> Requirements
Write the lines out again, from the top of the material to the line containing "under(PL + 1, PR", pictures excluded.
##### Supplied information
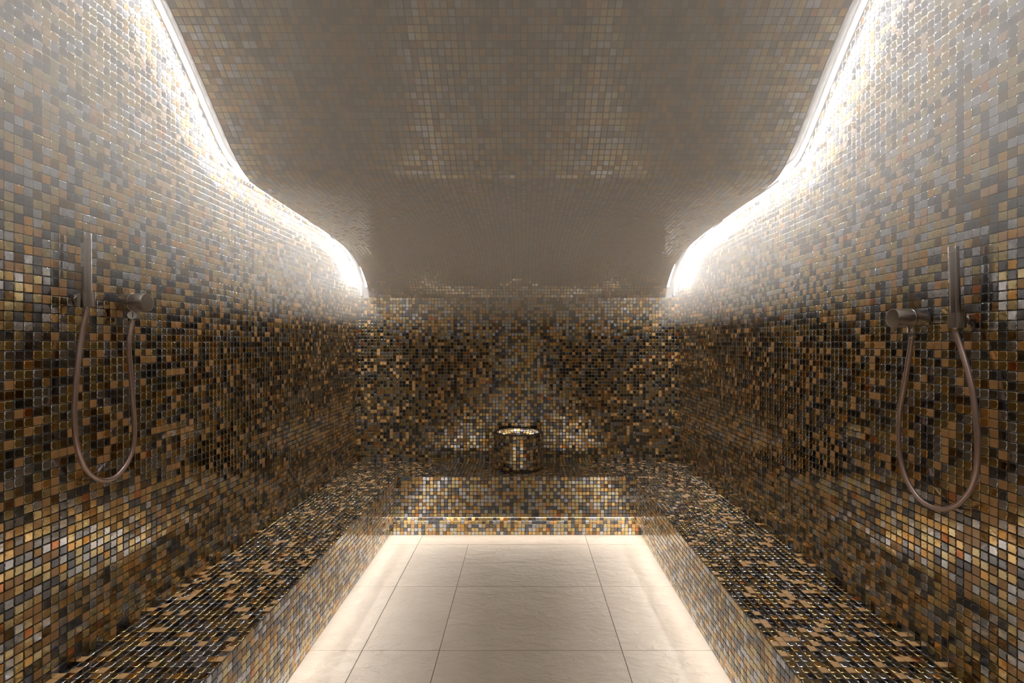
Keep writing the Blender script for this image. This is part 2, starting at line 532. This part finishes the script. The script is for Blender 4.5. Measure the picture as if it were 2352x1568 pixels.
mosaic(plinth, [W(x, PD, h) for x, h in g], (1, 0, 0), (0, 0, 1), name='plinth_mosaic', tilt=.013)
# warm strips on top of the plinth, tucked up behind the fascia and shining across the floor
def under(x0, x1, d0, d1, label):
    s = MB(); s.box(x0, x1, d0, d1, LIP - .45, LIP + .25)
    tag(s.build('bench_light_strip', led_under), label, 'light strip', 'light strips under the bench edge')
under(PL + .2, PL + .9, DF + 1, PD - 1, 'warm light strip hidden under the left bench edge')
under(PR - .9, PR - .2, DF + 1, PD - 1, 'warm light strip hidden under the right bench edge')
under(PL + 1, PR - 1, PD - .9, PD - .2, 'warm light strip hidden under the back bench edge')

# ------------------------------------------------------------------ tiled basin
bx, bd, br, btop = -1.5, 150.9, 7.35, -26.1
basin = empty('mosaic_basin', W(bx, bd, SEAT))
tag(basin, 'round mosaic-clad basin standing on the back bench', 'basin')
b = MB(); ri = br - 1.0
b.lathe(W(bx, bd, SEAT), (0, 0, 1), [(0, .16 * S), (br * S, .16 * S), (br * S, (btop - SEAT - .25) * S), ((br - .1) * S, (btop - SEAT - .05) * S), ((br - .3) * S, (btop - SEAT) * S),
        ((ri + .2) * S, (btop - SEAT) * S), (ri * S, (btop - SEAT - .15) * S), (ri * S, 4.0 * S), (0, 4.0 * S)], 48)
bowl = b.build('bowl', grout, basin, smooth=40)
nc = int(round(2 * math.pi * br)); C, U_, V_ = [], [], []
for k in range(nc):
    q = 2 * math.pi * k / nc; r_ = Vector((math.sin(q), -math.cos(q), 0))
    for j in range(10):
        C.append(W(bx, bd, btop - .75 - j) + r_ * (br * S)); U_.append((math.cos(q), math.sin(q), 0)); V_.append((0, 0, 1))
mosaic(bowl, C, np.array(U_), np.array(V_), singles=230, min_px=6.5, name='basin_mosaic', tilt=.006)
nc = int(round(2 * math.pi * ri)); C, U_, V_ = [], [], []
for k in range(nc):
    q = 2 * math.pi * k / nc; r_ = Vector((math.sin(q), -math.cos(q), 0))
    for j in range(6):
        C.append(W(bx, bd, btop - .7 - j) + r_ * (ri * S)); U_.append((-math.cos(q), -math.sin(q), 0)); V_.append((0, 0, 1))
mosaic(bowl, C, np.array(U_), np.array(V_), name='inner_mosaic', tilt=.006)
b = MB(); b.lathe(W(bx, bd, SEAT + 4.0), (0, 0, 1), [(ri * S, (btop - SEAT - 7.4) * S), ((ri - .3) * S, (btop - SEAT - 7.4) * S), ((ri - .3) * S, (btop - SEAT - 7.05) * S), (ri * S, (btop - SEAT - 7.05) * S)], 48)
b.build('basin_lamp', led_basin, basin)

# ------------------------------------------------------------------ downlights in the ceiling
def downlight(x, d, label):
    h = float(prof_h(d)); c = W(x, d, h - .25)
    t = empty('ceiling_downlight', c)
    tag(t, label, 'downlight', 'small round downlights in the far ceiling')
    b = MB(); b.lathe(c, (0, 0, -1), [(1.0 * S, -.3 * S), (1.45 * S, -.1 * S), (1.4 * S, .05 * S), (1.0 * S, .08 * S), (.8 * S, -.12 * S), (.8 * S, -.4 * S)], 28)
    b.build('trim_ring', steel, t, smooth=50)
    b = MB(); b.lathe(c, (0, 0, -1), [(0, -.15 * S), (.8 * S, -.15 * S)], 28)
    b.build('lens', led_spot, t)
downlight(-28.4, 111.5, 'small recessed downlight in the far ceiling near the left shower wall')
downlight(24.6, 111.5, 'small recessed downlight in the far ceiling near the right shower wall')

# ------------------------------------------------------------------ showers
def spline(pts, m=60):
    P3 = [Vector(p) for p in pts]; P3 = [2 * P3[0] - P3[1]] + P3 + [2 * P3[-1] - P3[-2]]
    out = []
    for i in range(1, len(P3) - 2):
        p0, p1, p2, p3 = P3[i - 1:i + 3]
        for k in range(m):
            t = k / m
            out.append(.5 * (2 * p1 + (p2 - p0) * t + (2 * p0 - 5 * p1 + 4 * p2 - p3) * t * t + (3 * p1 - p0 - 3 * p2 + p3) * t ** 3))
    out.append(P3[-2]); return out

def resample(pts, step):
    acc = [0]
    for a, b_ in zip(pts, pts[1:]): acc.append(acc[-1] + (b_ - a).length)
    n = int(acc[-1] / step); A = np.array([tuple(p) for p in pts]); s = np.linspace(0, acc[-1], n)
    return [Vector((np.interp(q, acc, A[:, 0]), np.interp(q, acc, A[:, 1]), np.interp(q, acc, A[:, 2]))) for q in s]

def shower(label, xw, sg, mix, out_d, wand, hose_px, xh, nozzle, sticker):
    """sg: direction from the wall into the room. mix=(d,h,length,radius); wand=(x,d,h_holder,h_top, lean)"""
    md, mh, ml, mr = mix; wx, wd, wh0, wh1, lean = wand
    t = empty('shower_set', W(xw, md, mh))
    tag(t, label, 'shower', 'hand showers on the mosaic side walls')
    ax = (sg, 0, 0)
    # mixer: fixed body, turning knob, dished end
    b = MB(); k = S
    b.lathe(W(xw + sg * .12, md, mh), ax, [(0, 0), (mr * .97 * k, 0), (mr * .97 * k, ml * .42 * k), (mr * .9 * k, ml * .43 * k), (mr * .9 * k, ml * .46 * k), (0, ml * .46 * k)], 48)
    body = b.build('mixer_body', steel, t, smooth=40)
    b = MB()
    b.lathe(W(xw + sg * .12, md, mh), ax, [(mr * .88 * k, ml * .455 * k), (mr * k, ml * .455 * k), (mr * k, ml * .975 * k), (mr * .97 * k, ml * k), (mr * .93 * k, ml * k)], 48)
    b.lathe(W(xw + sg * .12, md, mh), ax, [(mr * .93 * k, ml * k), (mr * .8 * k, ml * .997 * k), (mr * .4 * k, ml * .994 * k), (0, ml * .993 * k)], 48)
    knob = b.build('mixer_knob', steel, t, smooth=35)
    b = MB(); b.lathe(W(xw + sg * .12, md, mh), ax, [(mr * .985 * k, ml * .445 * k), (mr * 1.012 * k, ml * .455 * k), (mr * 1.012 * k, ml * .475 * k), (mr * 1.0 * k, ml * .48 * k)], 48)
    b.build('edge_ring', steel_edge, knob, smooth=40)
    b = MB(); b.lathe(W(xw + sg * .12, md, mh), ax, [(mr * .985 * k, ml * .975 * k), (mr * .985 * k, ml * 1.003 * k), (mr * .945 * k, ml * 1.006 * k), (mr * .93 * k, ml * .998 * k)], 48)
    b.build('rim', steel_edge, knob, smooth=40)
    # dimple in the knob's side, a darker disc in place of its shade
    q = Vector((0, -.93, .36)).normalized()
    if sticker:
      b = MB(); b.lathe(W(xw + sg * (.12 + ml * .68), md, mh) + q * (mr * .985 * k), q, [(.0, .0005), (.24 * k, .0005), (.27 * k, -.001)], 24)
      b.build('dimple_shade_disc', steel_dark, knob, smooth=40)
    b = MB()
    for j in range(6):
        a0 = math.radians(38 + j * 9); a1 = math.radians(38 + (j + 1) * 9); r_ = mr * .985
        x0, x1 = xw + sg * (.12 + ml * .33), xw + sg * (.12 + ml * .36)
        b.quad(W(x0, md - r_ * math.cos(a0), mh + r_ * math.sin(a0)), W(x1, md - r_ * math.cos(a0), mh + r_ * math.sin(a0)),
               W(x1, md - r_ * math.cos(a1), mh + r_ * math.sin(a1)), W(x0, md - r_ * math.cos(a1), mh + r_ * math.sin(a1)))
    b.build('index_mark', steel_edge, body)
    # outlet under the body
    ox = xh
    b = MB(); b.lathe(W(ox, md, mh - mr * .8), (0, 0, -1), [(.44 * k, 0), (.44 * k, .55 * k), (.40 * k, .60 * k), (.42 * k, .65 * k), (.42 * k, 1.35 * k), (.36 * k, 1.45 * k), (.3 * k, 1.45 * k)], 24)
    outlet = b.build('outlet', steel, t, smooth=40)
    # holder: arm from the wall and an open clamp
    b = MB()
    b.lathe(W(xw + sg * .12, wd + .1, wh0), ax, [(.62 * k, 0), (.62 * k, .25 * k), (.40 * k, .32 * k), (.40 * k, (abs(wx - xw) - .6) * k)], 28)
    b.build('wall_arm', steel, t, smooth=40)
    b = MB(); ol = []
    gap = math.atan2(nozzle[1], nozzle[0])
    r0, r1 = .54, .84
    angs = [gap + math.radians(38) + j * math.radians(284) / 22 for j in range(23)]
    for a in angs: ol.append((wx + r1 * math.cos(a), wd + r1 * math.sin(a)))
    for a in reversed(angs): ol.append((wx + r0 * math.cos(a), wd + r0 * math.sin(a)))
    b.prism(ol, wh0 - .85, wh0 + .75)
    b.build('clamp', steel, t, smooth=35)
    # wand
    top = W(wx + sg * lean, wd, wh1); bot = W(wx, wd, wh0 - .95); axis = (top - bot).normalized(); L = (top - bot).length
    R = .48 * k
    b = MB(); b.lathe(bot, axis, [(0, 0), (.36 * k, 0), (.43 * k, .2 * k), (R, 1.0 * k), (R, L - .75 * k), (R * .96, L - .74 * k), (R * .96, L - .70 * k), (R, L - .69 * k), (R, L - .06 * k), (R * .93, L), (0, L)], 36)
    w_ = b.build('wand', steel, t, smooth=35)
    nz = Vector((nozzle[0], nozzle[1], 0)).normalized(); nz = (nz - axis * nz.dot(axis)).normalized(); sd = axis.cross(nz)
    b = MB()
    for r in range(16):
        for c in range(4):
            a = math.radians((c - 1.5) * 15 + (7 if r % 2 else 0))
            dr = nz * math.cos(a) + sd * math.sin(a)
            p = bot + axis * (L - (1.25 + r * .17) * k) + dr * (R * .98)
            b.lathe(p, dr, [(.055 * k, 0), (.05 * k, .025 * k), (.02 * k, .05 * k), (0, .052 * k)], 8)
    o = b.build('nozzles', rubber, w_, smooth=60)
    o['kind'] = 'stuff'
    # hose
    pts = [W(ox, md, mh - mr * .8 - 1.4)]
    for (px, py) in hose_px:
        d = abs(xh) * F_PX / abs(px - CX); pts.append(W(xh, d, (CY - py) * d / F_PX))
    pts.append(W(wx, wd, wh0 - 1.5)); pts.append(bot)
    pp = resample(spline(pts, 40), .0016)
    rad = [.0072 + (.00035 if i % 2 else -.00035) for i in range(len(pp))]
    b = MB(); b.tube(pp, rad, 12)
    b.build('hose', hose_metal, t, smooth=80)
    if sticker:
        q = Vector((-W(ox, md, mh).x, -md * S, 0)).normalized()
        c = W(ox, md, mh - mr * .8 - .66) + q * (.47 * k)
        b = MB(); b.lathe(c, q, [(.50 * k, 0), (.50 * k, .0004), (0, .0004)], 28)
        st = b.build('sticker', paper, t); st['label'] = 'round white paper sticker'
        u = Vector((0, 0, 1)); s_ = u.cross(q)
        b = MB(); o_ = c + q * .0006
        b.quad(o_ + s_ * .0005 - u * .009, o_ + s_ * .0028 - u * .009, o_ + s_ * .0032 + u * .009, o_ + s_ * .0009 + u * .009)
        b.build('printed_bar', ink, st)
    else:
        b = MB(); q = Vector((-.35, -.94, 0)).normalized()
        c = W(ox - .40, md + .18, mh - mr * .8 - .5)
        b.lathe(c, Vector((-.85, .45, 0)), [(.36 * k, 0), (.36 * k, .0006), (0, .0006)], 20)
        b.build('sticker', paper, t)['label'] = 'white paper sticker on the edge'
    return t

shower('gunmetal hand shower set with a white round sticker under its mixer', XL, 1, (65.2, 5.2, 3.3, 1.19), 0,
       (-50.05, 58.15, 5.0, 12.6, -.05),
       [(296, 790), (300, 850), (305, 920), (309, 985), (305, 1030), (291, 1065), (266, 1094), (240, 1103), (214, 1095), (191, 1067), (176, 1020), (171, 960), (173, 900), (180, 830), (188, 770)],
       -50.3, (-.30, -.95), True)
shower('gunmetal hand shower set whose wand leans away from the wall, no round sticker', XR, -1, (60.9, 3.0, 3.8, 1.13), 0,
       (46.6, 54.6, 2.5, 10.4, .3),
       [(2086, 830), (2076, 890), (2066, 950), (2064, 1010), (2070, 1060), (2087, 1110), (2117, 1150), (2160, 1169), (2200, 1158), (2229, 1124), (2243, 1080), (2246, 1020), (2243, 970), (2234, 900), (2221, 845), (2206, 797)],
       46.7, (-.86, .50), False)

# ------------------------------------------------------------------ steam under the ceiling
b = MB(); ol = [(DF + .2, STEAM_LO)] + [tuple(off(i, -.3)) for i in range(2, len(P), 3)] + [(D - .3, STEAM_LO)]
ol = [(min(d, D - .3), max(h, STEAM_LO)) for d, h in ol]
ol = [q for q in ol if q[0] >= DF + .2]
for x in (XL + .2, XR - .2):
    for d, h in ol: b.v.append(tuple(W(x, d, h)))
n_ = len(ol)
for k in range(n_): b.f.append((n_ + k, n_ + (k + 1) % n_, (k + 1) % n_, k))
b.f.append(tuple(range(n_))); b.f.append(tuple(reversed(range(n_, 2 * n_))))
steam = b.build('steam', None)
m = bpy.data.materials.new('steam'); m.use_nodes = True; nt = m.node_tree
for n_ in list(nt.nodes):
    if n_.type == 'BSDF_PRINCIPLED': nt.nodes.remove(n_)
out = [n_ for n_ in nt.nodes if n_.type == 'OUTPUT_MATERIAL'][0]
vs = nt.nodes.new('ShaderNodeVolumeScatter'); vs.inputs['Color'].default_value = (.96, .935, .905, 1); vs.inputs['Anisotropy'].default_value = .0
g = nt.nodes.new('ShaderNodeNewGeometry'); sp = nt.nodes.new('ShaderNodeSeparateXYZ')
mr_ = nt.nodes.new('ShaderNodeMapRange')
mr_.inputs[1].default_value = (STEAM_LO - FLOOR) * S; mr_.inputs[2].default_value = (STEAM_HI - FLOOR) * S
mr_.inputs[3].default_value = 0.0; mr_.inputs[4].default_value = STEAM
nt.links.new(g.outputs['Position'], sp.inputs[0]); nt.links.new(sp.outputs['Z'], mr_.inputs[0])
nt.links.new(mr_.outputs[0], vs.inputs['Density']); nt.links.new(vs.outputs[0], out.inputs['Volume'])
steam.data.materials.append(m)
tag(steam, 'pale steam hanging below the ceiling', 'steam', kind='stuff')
##########
> Task answer
Keep writing the Blender script for this image. This is part 2, starting at line 532. This part finishes the script. The script is for Blender 4.5. Measure the picture as if it were 2352x1568 pixels.
mosaic(plinth, [W(x, PD, h) for x, h in g], (1, 0, 0), (0, 0, 1), name='plinth_mosaic', tilt=.013)
# warm strips on top of the plinth, tucked up behind the fascia and shining across the floor
def under(x0, x1, d0, d1, label):
    s = MB(); s.box(x0, x1, d0, d1, LIP - .45, LIP + .25)
    tag(s.build('bench_light_strip', led_under), label, 'light strip', 'light strips under the bench edge')
under(PL + .2, PL + .9, DF + 1, PD - 1, 'warm light strip hidden under the left bench edge')
under(PR - .9, PR - .2, DF + 1, PD - 1, 'warm light strip hidden under the right bench edge')
under(PL + 1, PR - 1, PD - .9, PD - .2, 'warm light strip hidden under the back bench edge')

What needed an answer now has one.